Heftpaten Ralf Hartmann-Linden und
Stephan Adelberg von Kempen Krause Hartmann, Düsseldorf

Den Herausforderungen an das Tragwerk mit Ingenieurverstand begegnen

Manchmal vergisst man das beinahe selbst: Dass Bauingenieure an der Planung und Ausführung der unterschiedlichsten Bauwerke beteiligt sind – von Brücken über Kläranlagen, Krankenhäuser, Tunnel, Bürogebäude bis hin zu Wohngebäuden. Zudem arbeiten wir als Tragwerksplaner, Brandschützer, Bauphysiker, Bauleiter, und das Ganze auf Seite des Bauherrn oder als Planer oder als Ausführender. Ein solch weites Tätigkeitsspektrum gibt es selten und gerade die Vielfalt der Aufgaben macht den Beruf sehr reizvoll.

Ein wichtiger Baustein bei der Planung von Bauwerken ist die Tragwerksplanung, oft landläufig als „Statik“ bezeichnet. Einige Bauherren und Architekten sehen die Aufgabe des Tragwerksplaners lediglich in der Umsetzung des fast fertigen Architekturentwurfs. Und die technische Gebäudeausrüstung wird dann später vom ausführenden Unternehmen geplant. Für einfache Wohngebäude mag das ja noch funktionieren, aber bei komplexeren Bauwerken führt diese Vorgehensweise zum Desaster. Hier ist es erforderlich, bereits zu Beginn der Planung gemeinsam mit Architektur, technischer Gebäudeausrüstung und Brandschutzplanung unter Beachtung der Funktionalität, des Designs und der Wirtschaftlichkeit das für das Bauwerk optimale Tragwerk zu entwerfen.

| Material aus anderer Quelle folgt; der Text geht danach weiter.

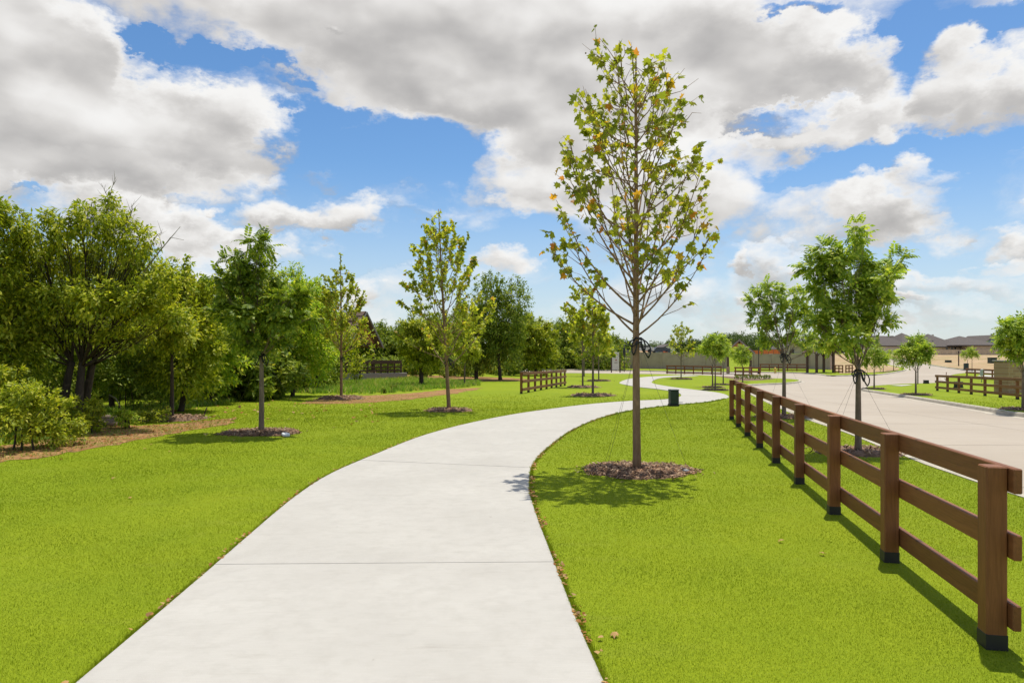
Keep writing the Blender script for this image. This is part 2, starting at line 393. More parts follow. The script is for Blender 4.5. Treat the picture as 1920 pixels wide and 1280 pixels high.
def make_materials():
    # lawn
    q = NT('lawn_grass')
    big = q.noise(0.16, 3, 0.5); mid = q.noise(1.3, 4, 0.6); fine = q.noise(60, 3, 0.7); straw = q.noise(0.55, 5, 0.65)
    streak = q.noise(2.2, 4, 0.6, stretch=(0.35, 1.6, 1))
    c = q.mix(q.mr(big, 0.3, 0.7), LAWN_A, LAWN_B)
    c = q.mix(q.mr(mid, 0.35, 0.75, 0, 0.6), c, LAWN_C)
    c = q.mix(q.mr(streak, 0.55, 0.85, 0, 0.5), c, (0.24, 0.27, 0.035))
    c = q.mix(q.mr(straw, 0.66, 0.8, 0, 0.45), c, (0.30, 0.25, 0.07))
    c = q.mix(q.mr(fine, 0.3, 0.7, 0.0, 1.0), q.mix(1.0, c, (0.72, 0.78, 0.7), 'MULTIPLY'), q.mix(1.0, c, (1.2, 1.15, 1.1), 'MULTIPLY'))
    q.col(c).rough(0.85).spec(0.1); q.bump(q.noise(90, 3, 0.7), 0.5, 0.02); MAT['lawn'] = q.m
    # blades
    leafmat('blade', [(0.0, (0.197, 0.280, 0.010)), (0.5, (0.235, 0.312, 0.012)), (0.92, (0.279, 0.346, 0.019)), (1.0, (0.410, 0.403, 0.115))], 0.42, gloss=0.10, tb=(1.15, 1.1, 0.7), patch=(0.40, 0.40, 0.06))
    leafmat('weed', [(0.0, (0.130, 0.260, 0.026)), (0.6, (0.247, 0.390, 0.046)), (0.9, (0.442, 0.442, 0.130)), (1.0, (0.546, 0.416, 0.182))], 0.35, gloss=0.15)
    # concrete path
    q = NT('path_concrete')
    a = q.noise(0.8, 5, 0.6); b = q.noise(7, 5, 0.65); f = q.noise(220, 2, 0.6); st = q.noise(1.6, 6, 0.72, stretch=(1.0, 5.0, 1)); br = q.noise(6, 4, 0.6, stretch=(1, 22, 1)); sp = q.noise(11, 3, 0.6)
    c = q.mix(q.mr(a, 0.3, 0.72), (0.425, 0.405, 0.365), (0.495, 0.475, 0.43))
    c = q.mix(q.mr(b, 0.45, 0.75, 0, 0.6), c, (0.385, 0.365, 0.325))
    c = q.mix(q.mr(st, 0.58, 0.76, 0, 0.45), c, (0.31, 0.285, 0.245))
    c = q.mix(q.mr(br, 0.35, 0.75, 0, 0.35), c, (0.375, 0.352, 0.31)); c = q.mix(q.mr(sp, 0.74, 0.79, 0, 0.5), c, (0.20, 0.165, 0.12))
    c = q.mix(q.mr(f, 0.25, 0.75, 0, 1), q.mix(1.0, c, (0.9, 0.9, 0.9), 'MULTIPLY'), q.mix(1.0, c, (1.06, 1.06, 1.06), 'MULTIPLY'))
    q.col(c).rough(0.88).spec(0.2); q.bump(q.math('ADD', f, q.math('MULTIPLY', br, 1.5)), 0.12, 0.004); MAT['concrete'] = q.m
    # road concrete
    q = NT('road_concrete')
    a = q.noise(0.15, 5, 0.6); b = q.noise(2.0, 5, 0.65, stretch=(0.4, 1.6, 1)); f = q.noise(120, 2, 0.6)
    c = q.mix(q.mr(a, 0.3, 0.7), (0.37, 0.315, 0.25), (0.43, 0.375, 0.305))
    c = q.mix(q.mr(b, 0.45, 0.8, 0, 0.45), c, (0.34, 0.285, 0.225))
    c = q.mix(q.mr(f, 0.3, 0.7, 0, 1), q.mix(1.0, c, (0.93, 0.93, 0.93), 'MULTIPLY'), q.mix(1.0, c, (1.05, 1.05, 1.05), 'MULTIPLY'))
    q.col(c).rough(0.85).spec(0.2); MAT['road'] = q.m
    plain('kerb', (0.42, 0.375, 0.30), 0.85, var=0.18, scale=2.5)
    plain('joint', (0.20, 0.16, 0.12), 0.9); plain('path_joint', (0.30, 0.275, 0.235), 0.95)
    # soil
    q = NT('bare_soil')
    a = q.noise(1.2, 5, 0.65); b = q.noise(9, 5, 0.7); g = q.noise(2.6, 5, 0.7)
    c = q.mix(q.mr(a, 0.3, 0.7), (0.27, 0.135, 0.055), (0.43, 0.25, 0.11)); c = q.mix(q.mr(b, 0.42, 0.7, 0, 0.85), c, (0.13, 0.072, 0.04))
    c = q.mix(q.mr(g, 0.56, 0.66, 0, 0.75), c, (0.20, 0.26, 0.035))
    q.col(c).rough(0.95).spec(0.1); q.bump(b, 0.8, 0.04); MAT['soil'] = q.m
    # dry field
    q = NT('dirt_field')
    a = q.noise(0.12, 5, 0.65); b = q.noise(1.4, 5, 0.7, stretch=(0.5, 1.2, 1)); g = q.noise(0.5, 6, 0.7, stretch=(0.4, 1.2, 1))
    c = q.mix(q.mr(a, 0.3, 0.7), (0.37, 0.25, 0.135), (0.52, 0.40, 0.25)); c = q.mix(q.mr(b, 0.42, 0.68, 0, 0.75), c, (0.26, 0.155, 0.08))
    c = q.mix(q.mr(g, 0.53, 0.63, 0, 0.85), c, (0.19, 0.20, 0.06))
    q.col(c).rough(0.95).spec(0.1); q.bump(b, 0.5, 0.1); MAT['dirt'] = q.m
    # timber
    q = NT('fence_timber')
    oi = q.n('ShaderNodeObjectInfo'); gr = q.noise(5.0, 6, 0.6, stretch=(0.35, 6, 6), dist=1.2); gf = q.noise(40, 4, 0.6, stretch=(0.25, 4, 4)); kn = q.noise(3.2, 2, 0.5)
    c = q.mix(q.mr(gr, 0.3, 0.7), (0.170, 0.060, 0.021), (0.262, 0.100, 0.036)); c = q.mix(q.mr(gf, 0.45, 0.75, 0, 0.4), c, (0.105, 0.038, 0.015))
    c = q.mix(q.mr(kn, 0.70, 0.74, 0, 0.75), c, (0.06, 0.028, 0.014))
    c = q.mix(oi.outputs['Random'], q.mix(1.0, c, (0.86, 0.86, 0.86), 'MULTIPLY'), q.mix(1.0, c, (1.14, 1.12, 1.1), 'MULTIPLY'))
    q.col(c).rough(0.55).spec(0.35); q.bump(q.math('ADD', gr, gf), 0.22, 0.006); MAT['timber'] = q.m
    q = NT('post_timber')
    oi = q.n('ShaderNodeObjectInfo'); gr = q.noise(5.0, 6, 0.6, stretch=(6, 6, 0.35), dist=1.2); gf = q.noise(40, 4, 0.6, stretch=(4, 4, 0.25)); kn = q.noise(3.2, 2, 0.5)
    c = q.mix(q.mr(gr, 0.3, 0.7), (0.170, 0.060, 0.021), (0.262, 0.100, 0.036)); c = q.mix(q.mr(gf, 0.45, 0.75, 0, 0.4), c, (0.105, 0.038, 0.015))
    c = q.mix(oi.outputs['Random'], q.mix(1.0, c, (0.86, 0.86, 0.86), 'MULTIPLY'), q.mix(1.0, c, (1.14, 1.12, 1.1), 'MULTIPLY'))
    q.col(c).rough(0.55).spec(0.35); q.bump(q.math('ADD', gr, gf), 0.22, 0.006); MAT['post'] = q.m
    plain('tar', (0.018, 0.016, 0.015), 0.6); plain('black', (0.012, 0.012, 0.013), 0.55); plain('wire', (0.10, 0.10, 0.09), 0.5, 0.3)
    # bark
    for nm, c1, c2 in (('bark_light', (0.33, 0.215, 0.13), (0.19, 0.115, 0.066)), ('bark_grey', (0.25, 0.19, 0.14), (0.14, 0.104, 0.076)), ('bark_dark', (0.085, 0.062, 0.045), (0.036, 0.027, 0.021))):
        q = NT(nm); a = q.noise(6, 5, 0.65, stretch=(3, 3, 0.6)); b = q.noise(38, 4, 0.7, stretch=(2, 2, 0.35)); blo = q.noise(3.5, 3, 0.5)
        c = q.mix(q.mr(a, 0.3, 0.7), c2, c1); c = q.mix(q.mr(b, 0.5, 0.8, 0, 0.6), c, tuple(x * 0.45 for x in c2))
        c = q.mix(q.mr(blo, 0.60, 0.66, 0, 0.5), c, tuple(min(1, x * 1.5) for x in c1))
        q.col(c).rough(0.85).spec(0.2); q.bump(q.math('ADD', a, b), 0.5, 0.012); MAT[nm] = q.m
    plain('twig_dead', (0.26, 0.22, 0.18), 0.9)
    # mulch
    leafmat('mulch', [(0.0, (0.08, 0.045, 0.03)), (0.4, (0.21, 0.115, 0.068)), (0.75, (0.36, 0.225, 0.135)), (0.92, (0.48, 0.36, 0.25)), (1.0, (0.42, 0.19, 0.09))], 0.0, gloss=0.15)
    plain('mulch_base', (0.16, 0.095, 0.058), 0.95, var=0.5, scale=14)
    leafmat('litter', [(0.0, (0.30, 0.11, 0.03)), (0.4, (0.42, 0.20, 0.06)), (0.7, (0.48, 0.32, 0.14)), (1.0, (0.22, 0.11, 0.05))], 0.15, gloss=0.15)
    # foliage
    syc = [(0.0, (0.17, 0.205, 0.024)), (0.30, (0.28, 0.315, 0.034)), (0.66, (0.41, 0.42, 0.045)), (0.91, (0.52, 0.48, 0.055)), (0.94, (0.64, 0.41, 0.045)), (0.975, (0.68, 0.27, 0.035)), (1.0, (0.50, 0.21, 0.06))]
    leafmat('leaf_sycamore', syc, 0.55); leafmat('leaf_single', syc, 0.55, per='object')
    leafmat('leaf_sycamore_far', [(0.0, (0.197, 0.258, 0.032)), (0.5, (0.380, 0.426, 0.045)), (0.93, (0.600, 0.579, 0.077)), (0.96, (0.600, 0.438, 0.064)), (1.0, (0.600, 0.309, 0.064))], 0.55)
    leafmat('leaf_pistache', [(0.0, (0.153, 0.248, 0.031)), (0.5, (0.293, 0.406, 0.047)), (0.9, (0.506, 0.578, 0.086)), (1.0, (0.600, 0.600, 0.102))], 0.45, gloss=0.25)
    leafmat('leaf_ash', [(0.0, (0.091, 0.149, 0.016)), (0.5, (0.176, 0.260, 0.026)), (0.9, (0.319, 0.389, 0.041)), (1.0, (0.455, 0.439, 0.051))], 0.42, gloss=0.25)
    leafmat('leaf_wood', [(0.0, (0.146, 0.202, 0.018)), (0.45, (0.293, 0.357, 0.025)), (0.85, (0.531, 0.528, 0.040)), (1.0, (0.544, 0.528, 0.090))], 0.42, gloss=0.2)
    leafmat('leaf_lime', [(0.0, (0.182, 0.301, 0.026)), (0.5, (0.365, 0.517, 0.039)), (0.9, (0.570, 0.570, 0.064)), (1.0, (0.570, 0.570, 0.129))], 0.45, gloss=0.2)
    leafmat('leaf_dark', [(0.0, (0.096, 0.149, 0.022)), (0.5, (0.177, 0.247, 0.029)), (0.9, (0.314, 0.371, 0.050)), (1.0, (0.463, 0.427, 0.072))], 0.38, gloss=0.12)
    leafmat('leaf_hill', [(0.0, (0.054, 0.086, 0.024)), (0.5, (0.090, 0.134, 0.034)), (1.0, (0.150, 0.198, 0.050))], 0.3, gloss=0.25)
    plain('seed', (0.16, 0.10, 0.045), 0.9)
    plain('green_box', (0.008, 0.028, 0.020), 0.45); plain('white_plastic', (0.62, 0.64, 0.63), 0.4); plain('grey_metal', (0.36, 0.39, 0.41), 0.45, 0.3)
    plain('wall_grey', (0.43, 0.335, 0.275), 0.9, var=0.15, scale=0.7); plain('wall_cap', (0.26, 0.24, 0.215), 0.9)
    plain('shelter_timber', (0.075, 0.042, 0.026), 0.75, var=0.25); plain('orange_timber', (0.42, 0.19, 0.075), 0.75, var=0.2); plain('roof_board', (0.15, 0.095, 0.065), 0.85, var=0.3, scale=3)
    q = NT('pier_stone'); v = q.n('ShaderNodeTexBrick'); v.inputs['Scale'].default_value = 1.0; v.inputs['Color1'].default_value = (0.42, 0.27, 0.15, 1); v.inputs['Color2'].default_value = (0.30, 0.17, 0.095, 1); v.inputs['Mortar'].default_value = (0.45, 0.38, 0.29, 1)
    v.inputs['Brick Width'].default_value = 0.42; v.inputs['Row Height'].default_value = 0.17; v.inputs['Mortar Size'].default_value = 0.012
    mp = q.n('ShaderNodeMapping'); mp.inputs['Rotation'].default_value = (R(90), 0, 0); q.l(q.tc.outputs['Object'], mp.inputs[0]); q.l(mp.outputs[0], v.inputs['Vector'])
    q.col(q.mix(q.mr(q.noise(4, 5, .65), 0.3, 0.7, 0, 0.5), v.outputs[0], (0.38, 0.26, 0.16))).rough(0.9); MAT['pier'] = q.m
    plain('sign_panel', (0.56, 0.54, 0.47), 0.7); plain('sign_red', (0.34, 0.05, 0.03), 0.6); plain('sign_ink', (0.22, 0.17, 0.13), 0.7)
    plain('stop_red', (0.42, 0.02, 0.022), 0.45, var=0.05); plain('white_paint', (0.75, 0.75, 0.73), 0.5); plain('hydrant', (0.62, 0.43, 0.07), 0.5)
    plain('barrier', (0.72, 0.17, 0.045), 0.6); plain('car_blue', (0.035, 0.05, 0.085), 0.25); plain('car_white', (0.6, 0.6, 0.6), 0.3); plain('glass', (0.02, 0.025, 0.03), 0.08); plain('tyre', (0.015, 0.015, 0.015), 0.8)
    q = NT('shingle_roof'); a = q.noise(9, 4, .7, stretch=(1, 1, 3)); q.col(q.mix(q.mr(a, 0.3, 0.7), (0.075, 0.062, 0.055), (0.125, 0.105, 0.095))).rough(0.95); q.bump(a, .4, .03); MAT['roof'] = q.m
    plain('brick_tan', (0.52, 0.42, 0.31), 0.9, var=0.14, scale=2); plain('brick_pale', (0.55, 0.50, 0.43), 0.9); plain('fence_tan', (0.45, 0.365, 0.27), 0.9, var=0.18, scale=1.5); plain('siding_blue', (0.17, 0.26, 0.36), 0.8)
    plain('trim', (0.58, 0.55, 0.50), 0.7); plain('roof_red', (0.36, 0.17, 0.09), 0.85)
LAWN_A = (0.200, 0.265, 0.009); LAWN_B = (0.255, 0.305, 0.012); LAWN_C = (0.168, 0.240, 0.009)
make_materials()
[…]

Die häufig bemühten Begriffe Planung 4.0 und BIM helfen hierbei, das Miteinander der Planer zu intensivieren. Allerdings ist der Weg in Deutschland noch weit, bis BIM zu einem ausgereiften Planungstool wird, welches fachübergreifend und von allen Planern eingesetzt wird. Hier ist ein wichtiger Schritt die Vorgabe des Bundesbauminis­teriums vom Januar 2017, bei allen zivilen Neu-, Um- und Erweiterungsbauvorhaben mit Baukosten ab 5 Mio. € die Anwendung der BIM-Methode zu prüfen mit dem erklärten Ziel, Innovationen voranzutreiben und nicht zuletzt bei der Planung, beim Bauen und Betreiben größerer Bauvorhaben erhebliche Einsparpotentiale zu erzielen.

Aber: Alle Planungstools und frühzeitige Planung helfen nicht, wenn z. B. Planungsleistungen nicht in der nötigen Planungstiefe abgerufen werden oder gravierende Planungsänderung nicht mit einer Anpassung der Terminplanung einhergeht. Das führt dann zwangsläufig zu hohem Termindruck und steigenden Kosten bei der Ausführung und der Planung. Natürlich gibt es Projektbeispiele, wo baubegleitende Planung funktioniert, wenn das gesamte Planungsteam personell und der Bauherr fin­an­ziell entsprechend aufgestellt sind.

Glücklicherweise sind aber auch und gerade bei der Tragwerks­planung die Idee und die Erfahrung des Ingenieurs entscheidend, die besten Planungstools können Erfahrung und Kreativität des Tragwerksplaners nicht ersetzen. Dieses „ingenium“ (lat. u.a. kluger Einfall, geistreiche Erfindung, Scharfsinn) macht unseren Beruf so spannend. Natürlich gibt es in jedem größeren Projekt schwierige Phasen, aber es ist doch wunderschön, durch eine Stadt zu fahren und sagen zu können, dieses habe ich mitgeplant und bei jenem die besonderen Herausforderungen auch einmal ganz anders als sonst üblich gelöst.

Und so ist es überaus reizvoll, ingenieurmäßig zu arbeiten. Dabei helfen die vielen Vorschriften und Regelungen auch einmal, manchmal blockieren oder behindern sie aber Planung und Ausführung. Auf keinen Fall darf man sich hinter den Vorschriften verstecken, sondern der Ingenieurverstand muss immer den Sinn der Vorschrift erfassen und auf dieser Basis handeln. Dass dabei nicht alle Vorschriften das Leben erleichtern, ist altbekannt. Hier ist es die Aufgabe unseres Berufsstandes, zusammen mit der Politik, gegenzusteuern – sei es bei der Flut von teilweise unvollständigen aber sogenannten harmonisierten europäischen Normen, dem Bauproduktenrecht oder den tausenden Seiten Eurocodes, die manchmal wenig praxistauglich erscheinen. Aber es wäre ja auch schade, wenn alles perfekt wäre und für uns gestaltende Ingenieure nichts mehr zu tun übrigbliebe.